Wednesday, July 07, 2010

 

Castle time

Following our acquisition of a castle on May 3rd, sprog 1 has finally gotten around to test driving it. The test being to assemble it without any clues about what the thing looked like assembled, although I did help to the extent of tying the pieces for the four corner turrets into four bundles. He didn't do that well, needing several clues to get the hang of the tricky turrets and their connection with the rest of the castle. I did not remember until after we had had some sport about lack of castle assembly skills, that the chap who sold it to me deliberately sold the turrets in assembled form, thinking that working it out from scratch was going to be a bit to difficult for the average car-booter.

Which then leads onto discussion of when a castle is a fort, the word favoured in the Wild West. Also a French word meaning strong, although according to Littre the word is not used as a noun, meaning a castle, in French unless you stretch it out to a forteresse. OED is quite clear that a fort is a castle, has been since the 16th century and which may in North America also be a fortified trading post. North America here including Canada so perhaps the usage there is from the French Canadian.

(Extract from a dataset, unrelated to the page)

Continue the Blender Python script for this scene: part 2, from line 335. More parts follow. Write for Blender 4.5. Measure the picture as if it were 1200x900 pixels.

Midday Monday to the Wigmore Hall to hear a Schostakovich violin sonata (Op. 134) and the Schubert rondo (for violin and piano) (D895), neither of which had I heard before. Performed by a Miss Josefowicz and a Mr Novacek, both of whom look to come from the US. The Shostakovich a strange and powerful (late) piece, well adapted to their very physical presentation. Posture in her case, grimaces in his. Physical turning out to be important, I do not think it would adapt very well to performance on the gramophone - a contraption which to my mind needs rather quieter pieces to work, certainly when sober. Something faintly ridiculous about listening intently to music belting out of a couple of small boxes in one's spare bedroom. Schubert good also, although it would, I think, improve with familiarity. BH very taken with both.

Odd touch from Miss Josefowicz in that she had a very flashy blue and yellow gown on (with Mr Novacek having not quite matching blue and yellow in his shirt), but she had pasted the music for a chunk of the Shostakovich onto a large sheet of cardboard torn from a cardboard box. This to avoid the need to turn the pages. She must have had very good eyesight - or memory or both - as she was standing maybe 4 feet from the music - a distance at which it would be of little use to me.

BH sufficiently stirred up after the concert to pass up the opportunity to patronise the shops in Oxford Street. So a little pick-me-up in the Toucan in Wimpole Street, followed by a stroll through town, down to Waterloo Station. Taking in one small park (St James Square) and one large large park (St James Park). Very nice they were too, although the lake in St James Park was badly infested with blanket weed, covering maybe half its extent. Failed to buy a map of the Thames against an upcoming river trip from the giant Waterstones in what used to be Simpsons.

A place where I remember, many years ago, taking my late father's cashmere coat to be relined and having it spread out on a giant wooden table while the tailor in full fig tut-tutted about the sad condition of the lining. He also made something of the fact that while the coat did indeed carry the Simpson label, it had not actually been sold out of the Piccadilly shop. A near fatal fact, and in the event relining was deemed to be uneconomic, despite the hefty price tag of such a thing new.

PS: Mr G. has interpreted my warblings about castles as a desire to stay in the Castle Rock hotel in Colorado. Interesting minds these search engines.